GIVEN REQUEST — Return, without pictures, the lines from the start of the data through the one that contains "from mathutils import Vector, Matrix".

DATASET SECTION —
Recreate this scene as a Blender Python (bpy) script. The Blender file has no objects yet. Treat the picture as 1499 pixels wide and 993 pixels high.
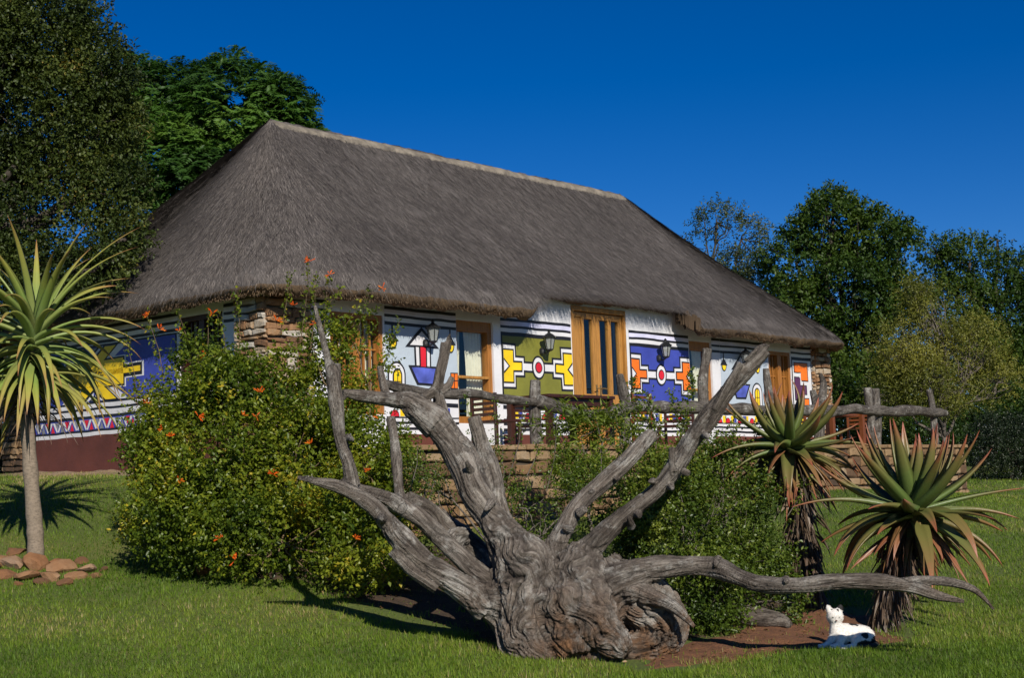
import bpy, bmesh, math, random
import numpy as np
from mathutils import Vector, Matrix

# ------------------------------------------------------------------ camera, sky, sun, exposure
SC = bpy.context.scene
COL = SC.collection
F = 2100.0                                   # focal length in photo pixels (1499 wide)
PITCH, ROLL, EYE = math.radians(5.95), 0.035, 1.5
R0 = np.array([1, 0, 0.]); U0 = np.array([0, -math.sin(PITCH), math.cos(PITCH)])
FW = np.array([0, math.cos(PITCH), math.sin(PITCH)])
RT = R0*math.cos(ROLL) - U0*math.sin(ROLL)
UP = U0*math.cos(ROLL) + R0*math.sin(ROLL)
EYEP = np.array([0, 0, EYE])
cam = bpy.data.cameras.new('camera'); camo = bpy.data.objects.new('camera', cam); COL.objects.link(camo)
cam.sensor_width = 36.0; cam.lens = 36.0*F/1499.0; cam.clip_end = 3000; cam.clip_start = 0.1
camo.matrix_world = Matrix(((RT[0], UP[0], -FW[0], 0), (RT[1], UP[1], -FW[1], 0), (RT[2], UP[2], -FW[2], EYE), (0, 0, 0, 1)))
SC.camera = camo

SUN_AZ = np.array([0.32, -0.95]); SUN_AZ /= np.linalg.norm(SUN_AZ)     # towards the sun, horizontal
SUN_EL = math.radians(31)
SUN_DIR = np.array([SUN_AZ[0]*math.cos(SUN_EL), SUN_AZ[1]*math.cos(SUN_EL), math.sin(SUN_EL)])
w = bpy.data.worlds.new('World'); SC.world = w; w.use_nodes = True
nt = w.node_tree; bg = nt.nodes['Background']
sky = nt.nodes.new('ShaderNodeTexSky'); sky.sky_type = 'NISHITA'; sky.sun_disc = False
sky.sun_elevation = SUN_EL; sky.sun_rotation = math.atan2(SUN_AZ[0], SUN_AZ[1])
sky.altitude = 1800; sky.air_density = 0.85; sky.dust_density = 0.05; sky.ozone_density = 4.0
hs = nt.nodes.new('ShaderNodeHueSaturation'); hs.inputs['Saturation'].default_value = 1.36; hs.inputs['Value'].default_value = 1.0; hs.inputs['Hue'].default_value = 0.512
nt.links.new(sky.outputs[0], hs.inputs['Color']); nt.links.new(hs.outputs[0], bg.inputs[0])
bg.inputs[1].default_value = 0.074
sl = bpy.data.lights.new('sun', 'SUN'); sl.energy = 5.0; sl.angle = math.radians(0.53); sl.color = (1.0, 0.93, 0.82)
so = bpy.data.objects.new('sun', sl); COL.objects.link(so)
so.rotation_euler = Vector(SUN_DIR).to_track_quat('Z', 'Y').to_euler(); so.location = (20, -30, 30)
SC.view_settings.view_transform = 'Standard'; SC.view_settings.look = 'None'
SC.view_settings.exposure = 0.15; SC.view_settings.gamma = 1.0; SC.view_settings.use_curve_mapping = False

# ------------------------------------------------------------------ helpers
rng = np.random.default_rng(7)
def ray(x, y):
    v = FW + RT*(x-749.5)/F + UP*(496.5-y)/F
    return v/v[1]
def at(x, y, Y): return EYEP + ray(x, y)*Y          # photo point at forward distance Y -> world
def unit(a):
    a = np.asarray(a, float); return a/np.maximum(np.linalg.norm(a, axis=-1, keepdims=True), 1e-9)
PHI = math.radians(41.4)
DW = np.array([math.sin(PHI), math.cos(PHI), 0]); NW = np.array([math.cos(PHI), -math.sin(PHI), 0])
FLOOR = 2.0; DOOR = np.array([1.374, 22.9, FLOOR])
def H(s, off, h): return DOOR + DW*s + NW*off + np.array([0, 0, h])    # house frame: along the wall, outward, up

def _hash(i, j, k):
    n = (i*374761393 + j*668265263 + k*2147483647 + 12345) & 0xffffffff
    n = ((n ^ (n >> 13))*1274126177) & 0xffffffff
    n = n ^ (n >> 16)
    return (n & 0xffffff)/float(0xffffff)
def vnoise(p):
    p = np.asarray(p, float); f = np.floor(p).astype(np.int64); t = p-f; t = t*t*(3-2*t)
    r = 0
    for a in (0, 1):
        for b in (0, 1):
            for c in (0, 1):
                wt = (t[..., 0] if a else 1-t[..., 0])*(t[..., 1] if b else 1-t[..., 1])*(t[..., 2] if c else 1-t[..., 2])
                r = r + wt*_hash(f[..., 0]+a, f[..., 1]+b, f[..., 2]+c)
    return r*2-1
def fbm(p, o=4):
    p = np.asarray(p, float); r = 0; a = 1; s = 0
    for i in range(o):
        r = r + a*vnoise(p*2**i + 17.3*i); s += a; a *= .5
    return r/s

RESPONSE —
Recreate this scene as a Blender Python (bpy) script. The Blender file has no objects yet. Treat the picture as 1499 pixels wide and 993 pixels high.
import bpy, bmesh, math, random
import numpy as np
from mathutils import Vector, Matrix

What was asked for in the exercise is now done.